In early stages, it would help people organize, as it has done. But unfortunately, it also helps dictatorial regimes identify where you are and who you are. There’s a sketch on the Onion, some years ago that said, “The CIA has just invented this wonderful new thing to identify everybody in the country and it’s called Facebook.” That was a joke, but…

In a democracy, when you’re still allowed to have protest marches without being shot and arrested, I think, yes, it’s a very good drawing-together and news-disseminating tool. But as you can see, it can also be used to disseminate news for purposes that you might not necessarily endorse. It’s a tool, but who is using that tool, and what are they using it for?

In this regime, in Gilead No. 1, those women do not have cellphones. And No. 2, if they did, they would probably take out the SIM cards and grind them to powder because they don’t want people knowing where they are.

You participated in the women’s march. Did you see the science march?
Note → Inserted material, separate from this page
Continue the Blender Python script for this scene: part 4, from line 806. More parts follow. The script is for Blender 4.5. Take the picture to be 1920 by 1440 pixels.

The science thing is very, very worrying. I didn’t participate in it because I was on a plane. But I know a lot of scientists, I grew up with scientists and I disseminated the news of the science march on my Twitter. The science thing is extremely worrying. We lived a version of that in Canada. We had the same kinds of things being defunded under the previous regime. Part of the intent was to get get rid of any data with climate change and environmental pollution. License to pollute your drinking water and have your kids drink that, and you’re not allowed to know what’s in it.

Is there anything you want to say to your readers?

Keep the faith. Whatever that may be. Don’t get too depressed yet, because I have a belief in America being very diverse and ornery, and containing a lot of people who are not going to roll over very easily for a totalitarian dictatorship. That is what I think.

It has been a bit of a shock to the very young, who don’t remember things like this in the past. They think this is the very, very worst thing that has ever happened. But trust me, it isn’t. Your mission is to keep this from not being any worse than it is.


“The Handmaid’s Tale” premieres on Hulu on April 26.